Sanders, who spent months in his youth on an Israeli kibbutz, has framed his criticism of Israel around the country’s prime minister, Benjamin Netanyahu.
“According to humanitarian organizations, famine and starvation are now imminent,” Sanders said. “In my view, U.S. tax dollars should not be going to the extremist Netanyahu government to continue its devastating war against the Palestinian people.”
Also on Monday, in a separate post, Sanders expressed alarm at Israeli plans to invade Rafah, the last major redoubt of Hamas in Gaza, where more than a million Palestinians have sought refuge.
“For months, the U.S. has warned against an attack,” he wrote on X, formerly Twitter. “Netanyahu ignored the warnings. Now an assault is imminent. It will kill countless civilians. President Biden must back his words with action. End all offensive military aid to Israel.”
Sanders’ announcement video is otherwise focused on the services he says he has provided his state, including expanded health care and flood relief, although he touches on national issues including reproductive rights. He concluded the video by saying, like other Democrats, that this year’s election is a test for democracy, an allusion to the prospects that former President Donald Trump could return to office.

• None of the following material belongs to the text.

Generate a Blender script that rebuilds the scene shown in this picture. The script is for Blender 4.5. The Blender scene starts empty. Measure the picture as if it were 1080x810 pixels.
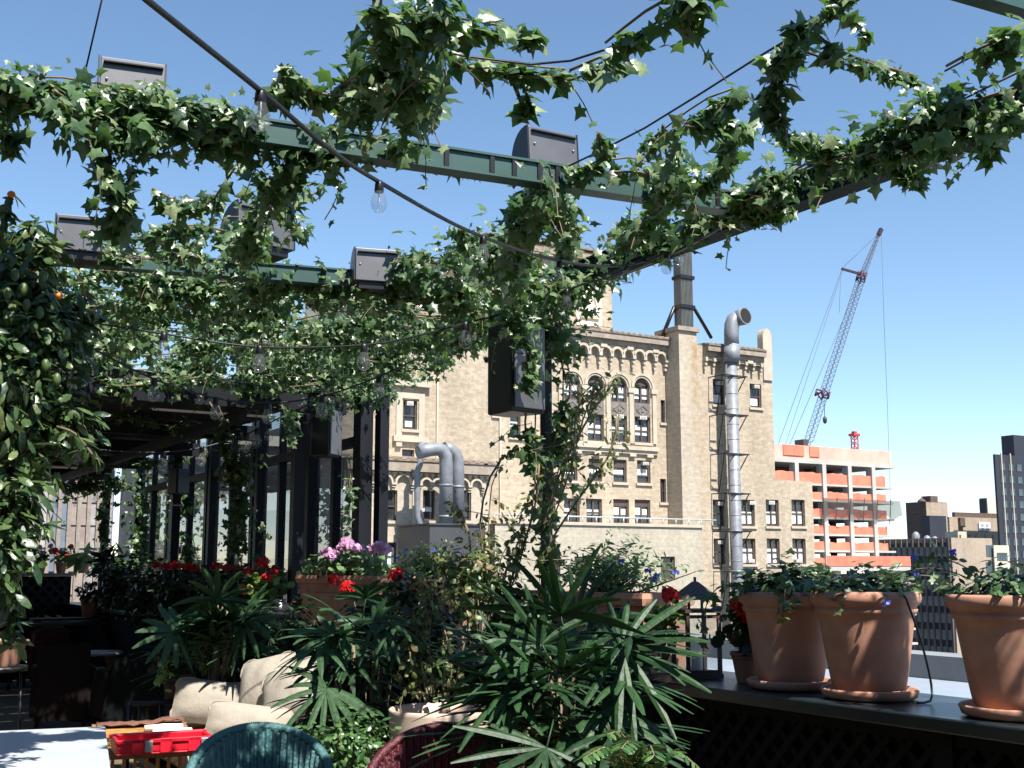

He also said more needs to be done on causes that he has championed, including wealth inequality and campaign finance.
“Will the United States continue to even function as a democracy, or will we move to an authoritarian form of government?” Sanders says. “Will we reverse the unprecedented level of income and wealth inequality that now exists, or will we continue to see billionaires get richer while working families struggle to put food on the table? Can we create a government that works for all of us, or will our political system continue to be dominated by wealthy campaign contributors?”
Sanders did not mention his age in the video.
The other Vermont senator, Democrat Peter Welch, has also taken a lead in criticism of Israel’s war conduct, as has the state’s sole member of the U.S. House of Representatives, Rep. Becca Balint, a Jewish Democrat.